>> start SOURCE DATA

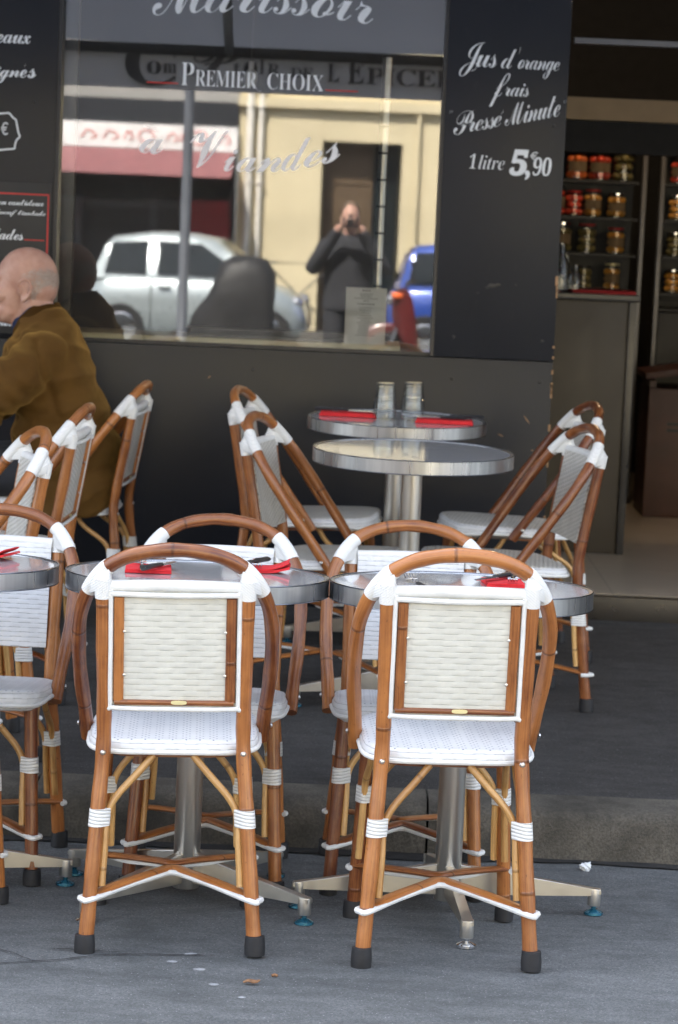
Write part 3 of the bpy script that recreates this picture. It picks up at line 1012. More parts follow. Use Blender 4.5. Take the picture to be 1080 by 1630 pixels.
CH = 'rattan bistro chairs on the terrace'
def rp(x, y): return (x, y, road_z(y))
def sp(x, y): return (x, y, side_z(y))
chair = build_chair('left of the two front chairs with their backs to the viewer', rp(-0.327, 5.492), R(3), ROAD_TILT, CH)
def lean(o, deg, sz):
    o.matrix_world = o.matrix_world @ Matrix.Rotation(R(deg), 4, 'Y') @ Matrix.Diagonal((1, 1, sz, 1))
lean(chair, -1.25, 0.995)
for loc, rz, lab, tl in (
    (rp(0.252, 5.472), R(3), 'right of the two front chairs with their backs to the viewer', ROAD_TILT),
    (rp(-0.285, 6.03), R(181), 'chair across the middle table, facing the viewer behind the left front chair', ROAD_TILT),
    (rp(0.185, 6.09), R(180), 'chair across the right front table, facing the viewer behind the right front chair', ROAD_TILT),
    (rp(-0.845, 6.05), R(179), 'chair cut by the left edge that faces the viewer across the leftmost table', ROAD_TILT),
    (rp(-0.925, 5.47), R(-8), 'front chair almost out of view at the left edge below the leftmost table', ROAD_TILT),
    (sp(0.0, 7.70), R(-103), 'nearer of the two pavement chairs on the left of the bare steel table', SIDE_TILT),
    (sp(-0.085, 8.60), R(-99), 'farther chair on the left of the table with glasses, close to the dark wall', SIDE_TILT),
    (sp(0.49, 7.76), R(104), 'nearer of the two pavement chairs by the shop door, facing left to the bare table', SIDE_TILT),
    (sp(0.568, 8.58), R(100), 'farther chair by the shop door, facing left to the table with glasses', SIDE_TILT),
    (sp(-0.945, 8.72), R(85), 'chair against the wall under the seated man in the brown jacket', SIDE_TILT),
    (sp(-1.03, 7.62), R(86), 'empty edge-on chair in front of the seated man, between two others', SIDE_TILT),
    (sp(-1.065, 6.80), R(107), 'empty chair nearest the kerb at left, its white back panel facing left', SIDE_TILT),
):
    c = dup(chair, loc, rz, lab, tl)
    if 'right of the two' in lab: lean(c, -0.6, 1.014)
    elif tl == ROAD_TILT: c.scale.z = 0.975
    else:
        if loc[1] > 7.65: c.scale.z = 0.978
        for ch in c.children:                       # the pavement chairs carry diagonal plaiting with shade in its colour
            if ch.name.startswith(('seat', 'back_panel')) and not ch.name.startswith('seat_frame'):
                nm = ch.name.split('.')[0] + '_worn'
                me = bpy.data.meshes.get(nm)
                if me is None:
                    me = ch.data.copy(); me.name = nm
                    for q in range(1 if nm.startswith('seat') else len(me.materials)): me.materials[q] = M['weave_worn']
                ch.data = me

# ------------------------------------------------------------------ round tables
def build_table(label, group):
    t = thing('round_table', label, 'table')
    b = bm_new()
    lathe(b, [(0.0, 0.722), (0.288, 0.722), (0.2885, 0.752), (0.0, 0.7525)], 96, caps=False)
    top = obj('tabletop', b, 'table_top', t)
    b = bm_new()
    lathe(b, [(0.286, 0.7145), (0.2985, 0.7145), (0.300, 0.716), (0.300, 0.7515), (0.2985, 0.7530), (0.2896, 0.7530), (0.2890, 0.7515)], 96, caps=False)
    obj('rim', b, 'rim_steel', top)
    b = bm_new()
    tube(b, [(0.2992 * math.cos(a), 0.2992 * math.sin(a), 0.7535) for a in [2 * math.pi * k / 96 for k in range(96)]], 0.0016, 6, closed=True)
    tube(b, [(0.2992 * math.cos(a), 0.2992 * math.sin(a), 0.7140) for a in [2 * math.pi * k / 96 for k in range(96)]], 0.0014, 6, closed=True)
    obj('rim_edge', b, 'rim_dark', top)
    b = bm_new()
    box(b, (-0.07, -0.07, 0.700), (0.07, 0.07, 0.7125), 0.003)
    for s in (-1, 1):
        box(b, (-0.012, s * 0.07 - 0.004, 0.69), (0.012, s * 0.07 + 0.004, 0.702), 0.001)
    obj('mounting_plate', b, 'dark_steel', t)
    b = bm_new()
    lathe(b, [(0.029, 0.028), (0.0305, 0.030), (0.0305, 0.700), (0.029, 0.701)], 40)
    obj('column', b, 'brushed', t)
    for k in range(4):
        mr = Matrix.Rotation(R(90) * k, 4, 'Z')
        b = bm_new()
        prof = [(0.020, 0.040), (0.020, 0.112), (0.34, 0.062), (0.356, 0.060), (0.356, 0.048), (0.33, 0.046)]
        n = len(prof)
        A = [b.verts.new(mr @ Vector((x, -0.011 if x < 0.3 else -0.012, z))) for x, z in prof]
        B = [b.verts.new(mr @ Vector((x, 0.011 if x < 0.3 else 0.012, z))) for x, z in prof]
        b.faces.new(A); b.faces.new(B[::-1])
        for i in range(n):
            b.faces.new((A[i], A[(i + 1) % n], B[(i + 1) % n], B[i]))
        bmesh.ops.bevel(b, geom=list(b.edges), offset=0.002, segments=2, affect='EDGES')
        lg = obj('leg', b, 'steel_flat', t)
        c = mr @ Vector((0.342, 0, 0))
        b = bm_new()
        lathe(b, [(0.0142, 0.022), (0.0152, 0.024), (0.0152, 0.054), (0.0148, 0.0605)], 20, (c.x, c.y, 0))
        obj('foot_tube', b, 'brushed', lg)
        b = bm_new()
        lathe(b, [(0.020, 0.0), (0.0225, 0.002), (0.022, 0.007), (0.010, 0.013), (0.006, 0.015), (0.006, 0.026)], 20, (c.x, c.y, 0))
        obj('leveller', b, 'chrome' if k == 3 else 'blue_film', lg)
    return tag(t, None, None, group)

TB = 'round steel-rimmed tables'
def put_table(src, loc, rz, lab, tilt):
    if src is None:
        r = build_table(lab, TB)
        r.matrix_world = Matrix.Translation(loc) @ Matrix.Rotation(tilt, 4, 'X') @ Matrix.Rotation(rz, 4, 'Z')
        return r
    return dup(src, loc, rz, lab, tilt)
T3 = put_table(None, rp(0.286, 5.765), R(5), 'right front round table with one red napkin, over the gutter-side chair', ROAD_TILT)
T2 = put_table(T3, rp(-0.315, 5.775), R(-36), 'middle front round table with two red napkins, between the facing chairs', ROAD_TILT)
T1 = put_table(T3, rp(-0.935, 5.79), R(12), 'leftmost front round table, cut off by the left edge', ROAD_TILT)
TM = put_table(T3, sp(0.214, 7.66), R(20), 'bare round table on the pavement with nothing on it', SIDE_TILT)
TN = put_table(T3, sp(0.181, 8.61), R(10), 'round table nearest the dark wall, carrying stacked glasses and napkins', SIDE_TILT)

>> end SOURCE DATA

STATED PROBLEM
Leave out the pictures and transcribe everything else exactly.

THE REPLY
Write part 3 of the bpy script that recreates this picture. It picks up at line 1012. More parts follow. Use Blender 4.5. Take the picture to be 1080 by 1630 pixels.
CH = 'rattan bistro chairs on the terrace'
def rp(x, y): return (x, y, road_z(y))
def sp(x, y): return (x, y, side_z(y))
chair = build_chair('left of the two front chairs with their backs to the viewer', rp(-0.327, 5.492), R(3), ROAD_TILT, CH)
def lean(o, deg, sz):
    o.matrix_world = o.matrix_world @ Matrix.Rotation(R(deg), 4, 'Y') @ Matrix.Diagonal((1, 1, sz, 1))
lean(chair, -1.25, 0.995)
for loc, rz, lab, tl in (
    (rp(0.252, 5.472), R(3), 'right of the two front chairs with their backs to the viewer', ROAD_TILT),
    (rp(-0.285, 6.03), R(181), 'chair across the middle table, facing the viewer behind the left front chair', ROAD_TILT),
    (rp(0.185, 6.09), R(180), 'chair across the right front table, facing the viewer behind the right front chair', ROAD_TILT),
    (rp(-0.845, 6.05), R(179), 'chair cut by the left edge that faces the viewer across the leftmost table', ROAD_TILT),
    (rp(-0.925, 5.47), R(-8), 'front chair almost out of view at the left edge below the leftmost table', ROAD_TILT),
    (sp(0.0, 7.70), R(-103), 'nearer of the two pavement chairs on the left of the bare steel table', SIDE_TILT),
    (sp(-0.085, 8.60), R(-99), 'farther chair on the left of the table with glasses, close to the dark wall', SIDE_TILT),
    (sp(0.49, 7.76), R(104), 'nearer of the two pavement chairs by the shop door, facing left to the bare table', SIDE_TILT),
    (sp(0.568, 8.58), R(100), 'farther chair by the shop door, facing left to the table with glasses', SIDE_TILT),
    (sp(-0.945, 8.72), R(85), 'chair against the wall under the seated man in the brown jacket', SIDE_TILT),
    (sp(-1.03, 7.62), R(86), 'empty edge-on chair in front of the seated man, between two others', SIDE_TILT),
    (sp(-1.065, 6.80), R(107), 'empty chair nearest the kerb at left, its white back panel facing left', SIDE_TILT),
):
    c = dup(chair, loc, rz, lab, tl)
    if 'right of the two' in lab: lean(c, -0.6, 1.014)
    elif tl == ROAD_TILT: c.scale.z = 0.975
    else:
        if loc[1] > 7.65: c.scale.z = 0.978
        for ch in c.children:                       # the pavement chairs carry diagonal plaiting with shade in its colour
            if ch.name.startswith(('seat', 'back_panel')) and not ch.name.startswith('seat_frame'):
                nm = ch.name.split('.')[0] + '_worn'
                me = bpy.data.meshes.get(nm)
                if me is None:
                    me = ch.data.copy(); me.name = nm
                    for q in range(1 if nm.startswith('seat') else len(me.materials)): me.materials[q] = M['weave_worn']
                ch.data = me

# ------------------------------------------------------------------ round tables
def build_table(label, group):
    t = thing('round_table', label, 'table')
    b = bm_new()
    lathe(b, [(0.0, 0.722), (0.288, 0.722), (0.2885, 0.752), (0.0, 0.7525)], 96, caps=False)
    top = obj('tabletop', b, 'table_top', t)
    b = bm_new()
    lathe(b, [(0.286, 0.7145), (0.2985, 0.7145), (0.300, 0.716), (0.300, 0.7515), (0.2985, 0.7530), (0.2896, 0.7530), (0.2890, 0.7515)], 96, caps=False)
    obj('rim', b, 'rim_steel', top)
    b = bm_new()
    tube(b, [(0.2992 * math.cos(a), 0.2992 * math.sin(a), 0.7535) for a in [2 * math.pi * k / 96 for k in range(96)]], 0.0016, 6, closed=True)
    tube(b, [(0.2992 * math.cos(a), 0.2992 * math.sin(a), 0.7140) for a in [2 * math.pi * k / 96 for k in range(96)]], 0.0014, 6, closed=True)
    obj('rim_edge', b, 'rim_dark', top)
    b = bm_new()
    box(b, (-0.07, -0.07, 0.700), (0.07, 0.07, 0.7125), 0.003)
    for s in (-1, 1):
        box(b, (-0.012, s * 0.07 - 0.004, 0.69), (0.012, s * 0.07 + 0.004, 0.702), 0.001)
    obj('mounting_plate', b, 'dark_steel', t)
    b = bm_new()
    lathe(b, [(0.029, 0.028), (0.0305, 0.030), (0.0305, 0.700), (0.029, 0.701)], 40)
    obj('column', b, 'brushed', t)
    for k in range(4):
        mr = Matrix.Rotation(R(90) * k, 4, 'Z')
        b = bm_new()
        prof = [(0.020, 0.040), (0.020, 0.112), (0.34, 0.062), (0.356, 0.060), (0.356, 0.048), (0.33, 0.046)]
        n = len(prof)
        A = [b.verts.new(mr @ Vector((x, -0.011 if x < 0.3 else -0.012, z))) for x, z in prof]
        B = [b.verts.new(mr @ Vector((x, 0.011 if x < 0.3 else 0.012, z))) for x, z in prof]
        b.faces.new(A); b.faces.new(B[::-1])
        for i in range(n):
            b.faces.new((A[i], A[(i + 1) % n], B[(i + 1) % n], B[i]))
        bmesh.ops.bevel(b, geom=list(b.edges), offset=0.002, segments=2, affect='EDGES')
        lg = obj('leg', b, 'steel_flat', t)
        c = mr @ Vector((0.342, 0, 0))
        b = bm_new()
        lathe(b, [(0.0142, 0.022), (0.0152, 0.024), (0.0152, 0.054), (0.0148, 0.0605)], 20, (c.x, c.y, 0))
        obj('foot_tube', b, 'brushed', lg)
        b = bm_new()
        lathe(b, [(0.020, 0.0), (0.0225, 0.002), (0.022, 0.007), (0.010, 0.013), (0.006, 0.015), (0.006, 0.026)], 20, (c.x, c.y, 0))
        obj('leveller', b, 'chrome' if k == 3 else 'blue_film', lg)
    return tag(t, None, None, group)

TB = 'round steel-rimmed tables'
def put_table(src, loc, rz, lab, tilt):
    if src is None:
        r = build_table(lab, TB)
        r.matrix_world = Matrix.Translation(loc) @ Matrix.Rotation(tilt, 4, 'X') @ Matrix.Rotation(rz, 4, 'Z')
        return r
    return dup(src, loc, rz, lab, tilt)
T3 = put_table(None, rp(0.286, 5.765), R(5), 'right front round table with one red napkin, over the gutter-side chair', ROAD_TILT)
T2 = put_table(T3, rp(-0.315, 5.775), R(-36), 'middle front round table with two red napkins, between the facing chairs', ROAD_TILT)
T1 = put_table(T3, rp(-0.935, 5.79), R(12), 'leftmost front round table, cut off by the left edge', ROAD_TILT)
TM = put_table(T3, sp(0.214, 7.66), R(20), 'bare round table on the pavement with nothing on it', SIDE_TILT)
TN = put_table(T3, sp(0.181, 8.61), R(10), 'round table nearest the dark wall, carrying stacked glasses and napkins', SIDE_TILT)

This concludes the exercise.